2Sam 7,1-5.8b-12.14a.16; Sal 88; Rom 16,25-27

Llega en el tiempo el instante en el que se nos revela lo escondido desde los siglos eternos. Lo escondido en el ser eterno de Dios se convierte en acontecer temporal: el Hijo eterno se revela en carne como la nuestra. Llega el momento de la gran revelación: Dios se hace carne como la nuestra en el Hijo. Quien vivía en lo que solo es eterno, en un siempre, siempre, siempre, el creador del tiempo, se hace en el seno de María, la Virgen, carne temporal como la nuestra. Misterio que nos va a llenar de asombro. El siempre de Dios se hace historia en la descendencia de David. ¿Por qué ahí y no en cualquier otra o, simplemente, en un aparecer de pronto sin historia carnal? Misterio profundo de Dios, quien viviendo en su siempre de eternidad, se manifiesta en la historia haciendo alianza con el pueblo que él ha elegido, y hace saber su nombre a Moisés, el primero de los profetas. Estos, los profetas, como nos dice Pablo, nos dan a conocer el decreto del Dios eterno: el Hijo viene a nosotros, ahora no como el ser resplandeciente que todo lo ha de juzgar, sino adentrándose en la carne fluyente que crece día a día, encontrando su ser en el seno de María, la Virgen. ¿Qué busca Dios con ello? Nos lo continúa diciendo Pablo, atraer a todas las naciones de la tierra a la obediencia de la fe por Jesucristo. Primero a los judíos, luego a todos. A la creación le faltaba algo, puesto que estaba fundada en esa cosa inaudita que es nuestra libertad, al haber sido creados como seres libres en un universo que aspira y envidia nuestra propia libertad, y le faltaba algo porque como seres libres nos engañamos, nos hemos engañado. Hemos querido ser como dioses, por lo que Dios, para respetar nuestra libertad, se ha hecho carne con nosotros en el Hijo. Misterio inaudito en el que se nos muestra la gloria de Dios. Ha respetado nuestra libertad y, sin jamás zaherirla, busca justificarnos. Quien está en el vientre de María, la Virgen, carne de Dios, inicia un camino inaudito, ruta que solo Dios puede tener la libertad de iniciar, continuar y sostener por siempre para que nuestra carne, creada a su imagen y semejanza, resplandezca para siempre, siempre, siempre —inmersos y arrecogidos en el siempre de Dios que asumirá nuestra temporalidad en la resurrección de la carne—, se diviniza en la fuerza de su gracia y misericordia. Realizándolo, lo hemos de ir viendo en la contemplación de los misterios de Cristo, en él, con él y por él.

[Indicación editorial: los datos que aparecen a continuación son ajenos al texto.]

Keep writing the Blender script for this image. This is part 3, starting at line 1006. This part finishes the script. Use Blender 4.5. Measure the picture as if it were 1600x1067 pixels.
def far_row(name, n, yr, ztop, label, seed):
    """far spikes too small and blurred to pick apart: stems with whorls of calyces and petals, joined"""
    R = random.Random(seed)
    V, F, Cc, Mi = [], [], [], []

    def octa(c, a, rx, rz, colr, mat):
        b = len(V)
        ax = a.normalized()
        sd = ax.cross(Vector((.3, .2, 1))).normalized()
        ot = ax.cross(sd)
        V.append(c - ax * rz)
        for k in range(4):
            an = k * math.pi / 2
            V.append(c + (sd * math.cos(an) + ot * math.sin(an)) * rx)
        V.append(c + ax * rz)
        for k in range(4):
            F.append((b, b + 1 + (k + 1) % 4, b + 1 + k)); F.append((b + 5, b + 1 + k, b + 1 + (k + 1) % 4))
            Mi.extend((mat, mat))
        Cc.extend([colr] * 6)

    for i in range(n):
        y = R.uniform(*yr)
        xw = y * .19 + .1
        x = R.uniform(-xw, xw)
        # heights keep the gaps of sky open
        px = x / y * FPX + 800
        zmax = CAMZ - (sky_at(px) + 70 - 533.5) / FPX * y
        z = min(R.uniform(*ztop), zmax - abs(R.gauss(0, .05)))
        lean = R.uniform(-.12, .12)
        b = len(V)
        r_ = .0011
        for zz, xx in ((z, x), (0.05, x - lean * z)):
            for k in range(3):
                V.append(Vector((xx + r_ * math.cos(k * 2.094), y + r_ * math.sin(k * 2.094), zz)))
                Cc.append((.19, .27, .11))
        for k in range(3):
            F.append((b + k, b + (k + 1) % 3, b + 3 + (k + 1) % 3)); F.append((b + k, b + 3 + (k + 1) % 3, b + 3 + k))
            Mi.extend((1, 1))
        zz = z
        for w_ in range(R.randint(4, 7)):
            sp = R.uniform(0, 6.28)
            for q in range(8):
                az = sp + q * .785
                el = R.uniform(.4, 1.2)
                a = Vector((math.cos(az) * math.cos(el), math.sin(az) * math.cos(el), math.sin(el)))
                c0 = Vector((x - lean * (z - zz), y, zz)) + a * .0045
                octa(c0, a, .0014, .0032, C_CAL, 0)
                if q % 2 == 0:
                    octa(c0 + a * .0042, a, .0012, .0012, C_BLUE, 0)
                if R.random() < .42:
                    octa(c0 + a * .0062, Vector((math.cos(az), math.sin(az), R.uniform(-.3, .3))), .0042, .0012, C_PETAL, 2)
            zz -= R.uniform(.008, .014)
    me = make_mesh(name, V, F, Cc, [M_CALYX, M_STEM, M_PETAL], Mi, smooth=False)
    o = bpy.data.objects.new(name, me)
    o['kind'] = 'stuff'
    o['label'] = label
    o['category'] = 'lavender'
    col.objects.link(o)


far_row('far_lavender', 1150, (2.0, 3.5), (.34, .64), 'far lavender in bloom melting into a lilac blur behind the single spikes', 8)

En ese camino de pasión y de gloria, hoy contemplamos al ángel Gabriel  que se viene a Nazaret para visitar a una virgen desposada con un hombre llamado José, de la estirpe de David. Asombran las palabras que emplea el ángel: llena-de-gracia. Y María se turbó. ¿Cómo hubiera podido ser de otra manera? No temas, has encontrado gracia ante Dios. ¡Pero si no conozco varón! El Espíritu Santo vendrá sobre ti, y la fuerza del Altísimo te cubrirá con su sombra. He aquí la esclava del Señor: la creación entera, y Dios mismo, esperan ansiosos su sí de entera libertad. Temprana escena, tan pictórica, donde se nos revela el comienzo del Misterio de la carne: nada es imposible para Dios. Desde entonces, un instante de nuestro tiempo, y para siempre, el Hijo toma carne temporal en María, puerta de la Alianza.